Vê-se assim, de maneira mais precisa, porque o Rigor divino — que em definitivo não tende senão a dissolver   tudo o que, do criado, se opõe, por suas limitações naturais mesmas, à Graça infinita — não poderia ser identificado unicamente à Cólera de Deus. Esta, com efeito, não é senão um aspecto cósmico de Seu Rigor. Din não se torna Cólera senão em vistas e no seio do criado, e unicamente na medida onde este se glorifica como um «outro Deus» negando o «único Real». Aí onde o criado não é senão a expressão pura e direta da Vontade criadora de Deus, ele não pode ser objeto de Seu Furor; aí ele é, ao contrário, o receptáculo   de Sua Graça que a preenche da Luz incriada e beatifica, e o reabsorve finalmente nEla.

O Rigor de Deus nega o que não é Ele, o único Real; Ele nega o nada  , que, graças a Sua Toda-Realidade infinita, não existe.
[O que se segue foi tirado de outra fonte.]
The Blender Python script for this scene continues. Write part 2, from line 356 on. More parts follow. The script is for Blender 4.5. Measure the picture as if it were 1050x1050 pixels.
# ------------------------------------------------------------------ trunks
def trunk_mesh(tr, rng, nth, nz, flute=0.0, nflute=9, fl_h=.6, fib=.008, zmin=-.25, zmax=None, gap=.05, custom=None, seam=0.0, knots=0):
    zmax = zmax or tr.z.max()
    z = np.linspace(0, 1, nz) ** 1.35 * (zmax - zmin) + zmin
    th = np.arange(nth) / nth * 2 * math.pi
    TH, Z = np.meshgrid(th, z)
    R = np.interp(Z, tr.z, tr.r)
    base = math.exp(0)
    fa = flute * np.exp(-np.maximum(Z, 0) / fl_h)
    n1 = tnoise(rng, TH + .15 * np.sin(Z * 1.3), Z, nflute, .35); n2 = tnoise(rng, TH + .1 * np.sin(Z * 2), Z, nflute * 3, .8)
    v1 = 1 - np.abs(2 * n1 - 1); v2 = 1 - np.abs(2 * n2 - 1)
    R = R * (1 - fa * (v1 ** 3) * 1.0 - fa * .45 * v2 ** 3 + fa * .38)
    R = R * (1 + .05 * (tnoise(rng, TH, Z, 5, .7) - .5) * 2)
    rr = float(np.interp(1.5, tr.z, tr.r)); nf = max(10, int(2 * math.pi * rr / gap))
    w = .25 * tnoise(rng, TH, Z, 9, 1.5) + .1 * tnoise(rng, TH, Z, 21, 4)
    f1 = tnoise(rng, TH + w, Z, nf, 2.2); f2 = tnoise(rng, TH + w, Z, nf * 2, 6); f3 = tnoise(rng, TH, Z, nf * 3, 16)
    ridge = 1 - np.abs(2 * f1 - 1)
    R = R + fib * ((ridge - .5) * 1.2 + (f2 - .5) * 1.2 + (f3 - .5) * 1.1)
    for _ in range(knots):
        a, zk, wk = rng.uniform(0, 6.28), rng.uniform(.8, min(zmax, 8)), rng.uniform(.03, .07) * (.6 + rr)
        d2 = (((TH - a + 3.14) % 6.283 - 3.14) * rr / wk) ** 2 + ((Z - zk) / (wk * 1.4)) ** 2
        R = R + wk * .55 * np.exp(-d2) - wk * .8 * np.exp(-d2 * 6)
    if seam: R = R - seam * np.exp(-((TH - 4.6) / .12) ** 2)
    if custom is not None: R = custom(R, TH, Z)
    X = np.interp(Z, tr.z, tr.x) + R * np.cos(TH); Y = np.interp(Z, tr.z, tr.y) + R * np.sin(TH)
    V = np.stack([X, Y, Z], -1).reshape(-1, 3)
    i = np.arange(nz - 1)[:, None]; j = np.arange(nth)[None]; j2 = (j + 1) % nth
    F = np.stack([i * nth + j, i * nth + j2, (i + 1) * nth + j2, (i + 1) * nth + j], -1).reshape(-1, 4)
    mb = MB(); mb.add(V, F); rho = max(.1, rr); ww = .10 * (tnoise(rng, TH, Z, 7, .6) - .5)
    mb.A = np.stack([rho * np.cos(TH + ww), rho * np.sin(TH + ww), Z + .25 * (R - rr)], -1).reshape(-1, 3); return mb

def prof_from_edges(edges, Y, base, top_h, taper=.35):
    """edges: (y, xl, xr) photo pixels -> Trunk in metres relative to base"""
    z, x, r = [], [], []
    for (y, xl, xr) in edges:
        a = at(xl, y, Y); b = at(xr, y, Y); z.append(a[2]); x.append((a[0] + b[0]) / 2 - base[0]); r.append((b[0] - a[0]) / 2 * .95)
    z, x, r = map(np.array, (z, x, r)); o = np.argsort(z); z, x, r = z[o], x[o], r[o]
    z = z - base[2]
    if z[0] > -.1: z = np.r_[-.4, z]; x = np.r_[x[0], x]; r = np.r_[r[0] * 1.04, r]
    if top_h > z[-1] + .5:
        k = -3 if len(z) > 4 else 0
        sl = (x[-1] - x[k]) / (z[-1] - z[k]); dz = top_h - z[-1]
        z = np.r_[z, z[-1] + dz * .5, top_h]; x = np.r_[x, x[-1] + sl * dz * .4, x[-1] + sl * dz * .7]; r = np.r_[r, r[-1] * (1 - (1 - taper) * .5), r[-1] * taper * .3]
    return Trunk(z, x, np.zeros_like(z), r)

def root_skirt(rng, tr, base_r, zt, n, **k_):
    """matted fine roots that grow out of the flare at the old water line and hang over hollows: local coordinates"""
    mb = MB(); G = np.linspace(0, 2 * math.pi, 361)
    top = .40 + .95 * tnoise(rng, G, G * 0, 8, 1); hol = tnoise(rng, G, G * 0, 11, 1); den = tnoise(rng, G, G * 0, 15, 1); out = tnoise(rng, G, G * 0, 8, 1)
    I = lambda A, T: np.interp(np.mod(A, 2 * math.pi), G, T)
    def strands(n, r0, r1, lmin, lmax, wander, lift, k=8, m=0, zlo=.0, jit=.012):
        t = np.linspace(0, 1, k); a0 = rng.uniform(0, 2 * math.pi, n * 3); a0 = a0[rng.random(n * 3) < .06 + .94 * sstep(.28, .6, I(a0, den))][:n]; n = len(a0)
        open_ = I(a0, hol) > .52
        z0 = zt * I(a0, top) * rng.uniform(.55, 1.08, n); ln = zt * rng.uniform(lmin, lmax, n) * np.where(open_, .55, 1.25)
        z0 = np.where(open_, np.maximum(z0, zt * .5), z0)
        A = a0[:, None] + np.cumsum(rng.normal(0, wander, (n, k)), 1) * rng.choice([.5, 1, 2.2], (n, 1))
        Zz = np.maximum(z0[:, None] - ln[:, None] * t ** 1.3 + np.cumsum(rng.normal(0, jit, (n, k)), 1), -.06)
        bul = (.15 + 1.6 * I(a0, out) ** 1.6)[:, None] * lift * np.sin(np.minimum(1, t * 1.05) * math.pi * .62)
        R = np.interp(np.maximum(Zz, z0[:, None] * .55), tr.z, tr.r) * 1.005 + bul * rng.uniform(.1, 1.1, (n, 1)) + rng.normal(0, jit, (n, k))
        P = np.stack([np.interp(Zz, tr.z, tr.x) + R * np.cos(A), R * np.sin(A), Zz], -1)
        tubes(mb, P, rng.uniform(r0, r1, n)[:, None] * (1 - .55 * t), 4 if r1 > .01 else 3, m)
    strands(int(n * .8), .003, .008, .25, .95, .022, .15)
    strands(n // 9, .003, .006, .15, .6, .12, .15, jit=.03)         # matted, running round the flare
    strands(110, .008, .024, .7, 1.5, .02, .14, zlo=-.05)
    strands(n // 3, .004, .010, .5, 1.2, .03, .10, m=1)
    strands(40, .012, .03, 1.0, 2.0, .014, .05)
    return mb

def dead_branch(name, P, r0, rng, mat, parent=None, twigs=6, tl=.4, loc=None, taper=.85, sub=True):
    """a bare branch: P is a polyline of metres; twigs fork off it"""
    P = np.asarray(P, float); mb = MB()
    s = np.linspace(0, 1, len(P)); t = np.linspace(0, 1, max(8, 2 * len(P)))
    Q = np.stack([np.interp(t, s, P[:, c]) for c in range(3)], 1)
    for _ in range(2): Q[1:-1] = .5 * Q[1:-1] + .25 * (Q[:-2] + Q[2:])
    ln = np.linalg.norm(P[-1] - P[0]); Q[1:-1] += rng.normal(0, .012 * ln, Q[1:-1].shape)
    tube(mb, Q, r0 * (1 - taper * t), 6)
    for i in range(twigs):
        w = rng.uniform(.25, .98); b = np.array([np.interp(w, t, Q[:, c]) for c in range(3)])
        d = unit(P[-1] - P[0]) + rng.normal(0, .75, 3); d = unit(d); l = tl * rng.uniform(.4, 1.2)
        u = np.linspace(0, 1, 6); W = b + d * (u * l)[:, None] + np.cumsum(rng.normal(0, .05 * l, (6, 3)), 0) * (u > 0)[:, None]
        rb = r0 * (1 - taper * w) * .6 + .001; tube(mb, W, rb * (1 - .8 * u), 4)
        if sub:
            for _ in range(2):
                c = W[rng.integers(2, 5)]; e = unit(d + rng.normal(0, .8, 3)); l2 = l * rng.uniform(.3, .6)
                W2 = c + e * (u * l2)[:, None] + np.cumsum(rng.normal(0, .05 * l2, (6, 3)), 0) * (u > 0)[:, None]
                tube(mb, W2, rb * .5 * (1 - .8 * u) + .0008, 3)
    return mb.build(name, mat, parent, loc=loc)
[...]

Mas para isso, é preciso que Deus Ele mesmo conceda ao nada inexistente uma certa realidade irreal, a aparência enganosa de uma «outro que Ele»: a ilusão existencial. É o que Ele opera por Binah, Sua Inteligência onto-cosmológica, que não é outra senão Sua Receptividade ou Seu Vazio, Sua Possibilidade obscura, ininteligível e antinômica, oculta no seio de Sua Plenitude luminosa, una e unitiva, Hokhmah. Assim, Binah aparece como a Causa mais profunda do «mal». Mas seria falso pensar   que em Deus, o único Bem, possa haver traço de um mal qualquer, pois nEle não há traço de nenhum limite. Binah não determina o «mal» senão o negando ao mesmo tempo, pelo «bem» que Ela lhe opõe: Ela afirma o bem por Hesed, e nega o mal por Din. Deus em criando o mundo, não o separa dEle por Seu Rigor senão para uni-lo a Ele por Sua Graça. Com efeito, o Rigor não separa somente a criação do Criador, assim como todos os mundos, os seres e as coisas criadas, entre elas mesmas, mas Ele as separa finalmente também desta separatividade existencial juntando ao Ato redentor da Graça, que os une todos ao Um.

O Rigor não é portanto senão a Graça, enquanto Ela se manifesta sob uma aparência negativa; Ela é a negação da negação do Real, logo Sua afirmação, Sua Graça. E, como o vimos, a Graça não seria afirmação, sem sua possibilidade negativa: o Rigor. Eis porque a Cabala   diz que «aí onde há Rigor, há também Graça, e aí onde há Graça, há também Rigor». Graça e Rigor são essencialmente uma, o Um que domina tudo e que — segundo o Zohar  , Beschallah 51b — é comparável a «um rei, realizando nele mesmo o equilíbrio e a harmonia   de todos seus atributos, tanto que seu rosto está sempre radiante como o sol  , e que ele é sereno, em sua integridade e sua perfeição; mas quando ele julga, pode também condenar assim como absolver. O insensato, vendo o rosto do rei radiante, pensa que nada há a temer; mas o sábio se diz: «se o rosto do rei é radiante, é porque é perfeito e reúne benevolência e justiça; em seu esplendor se oculta o julgamento  , é porque devo ser prudente». Um tal rei é o Santo único, Rabi Judah encontrou esta ideia expressa nas palavras (Malaquias III,6): «Pois Eu, YHWH  , Eu não mudo»; é como se Deus dizia: «Em Mim, todos os Atributos são harmoniosamente reunidos; em Mim, os dois   Aspectos de Graça e de Rigor não fazem senão um».